Owner Neil Stewart told runABC Scotland online, “There really wasn’t one thing that led me to make this decision; it was many things.
  
“I’ve been injured, one way or the other, for the last 10 years. My knees have been getting progressively worse, and now they’re knackered. For the last 18 months I’ve not been able to run at all, which has not been great, as for me so much of RTH was about being able to run with folk.
 
“A lot of people have urged me to keep going, but as a few of the hotels we use have closed too, it just seemed the right time to bring things to an end.”
 
Although RTH was very early to the market in offering guided runs and supported challenges – like their Run Across Scotland – the company was perhaps best known for its Training Weekends: a mix of workshops, guided runs and expert talks held on the Balmoral Estate.
 
Over the years Stewart welcomed some of the biggest names in athletics and distance running to Royal Deeside, from Boston Marathon pioneer Kathrine Switzer (‘incredible … one of the best talks I’ve ever heard from anyone from any walk of life’), Ron Hill (‘very different, very down to earth, and very much his own man’) and Charlie Steading (‘he broke the Olympic marathon record and won the London Marathon’), to former chief of UK Athletics and world 5000m record holder Dave Moorcroft OBE MBE, Irish athletics legend Sonia O’Sullivan and ultrarunner Susie Chan.
 
For the last-ever training weekend Stewart invited many of the Aberdeenshire-based athletes whose experience helped to make RTH such a success over the years, including Scottish marathon great Fraser Clyne, Commonwealth marathon bronze medallist Robbie Simpson and Mel Edwards MBE, whose death just before the weekend made the end of RTH all the more poignant.    
 
Stewart said: “Mel had been involved with RTH from the beginning.
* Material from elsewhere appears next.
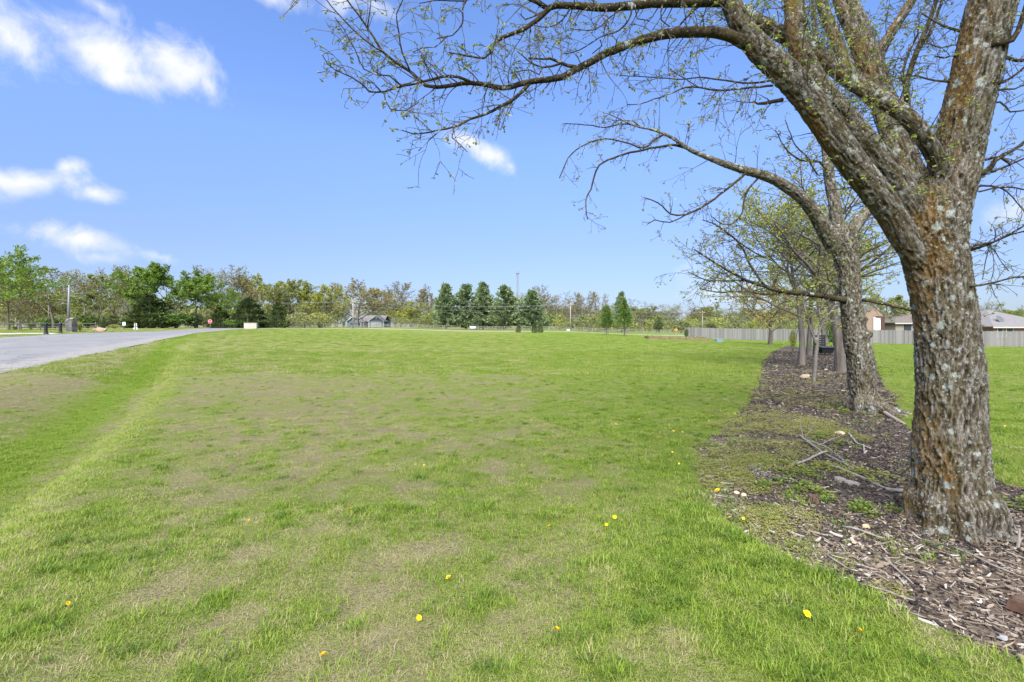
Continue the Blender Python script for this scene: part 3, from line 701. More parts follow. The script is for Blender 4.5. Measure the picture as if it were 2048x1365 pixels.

I didn’t know him myself when I started, but I was told to get in touch with him. I did, and we hit it off right away. It was through Mel that I met some of the speakers who’ve joined us over the years.”
 
He added: “We’ve been so lucky to have had people like Mel and Fraser join us regularly. They always had time for everyone, treating someone whose last 10k took them 75 minutes just the same as someone whose last 10k took them 30.”
 
Reflecting on the last 15 years Stewart said, “It’s been fabulous. We’ve been so lucky with all the guests we’ve had. We’ve also had the best clientele, with many people coming to RTH again and again.”
 
Stewart wouldn’t be drawn on what’s next for him, but if its anything like Running the Highlands, it’s sure to be a success.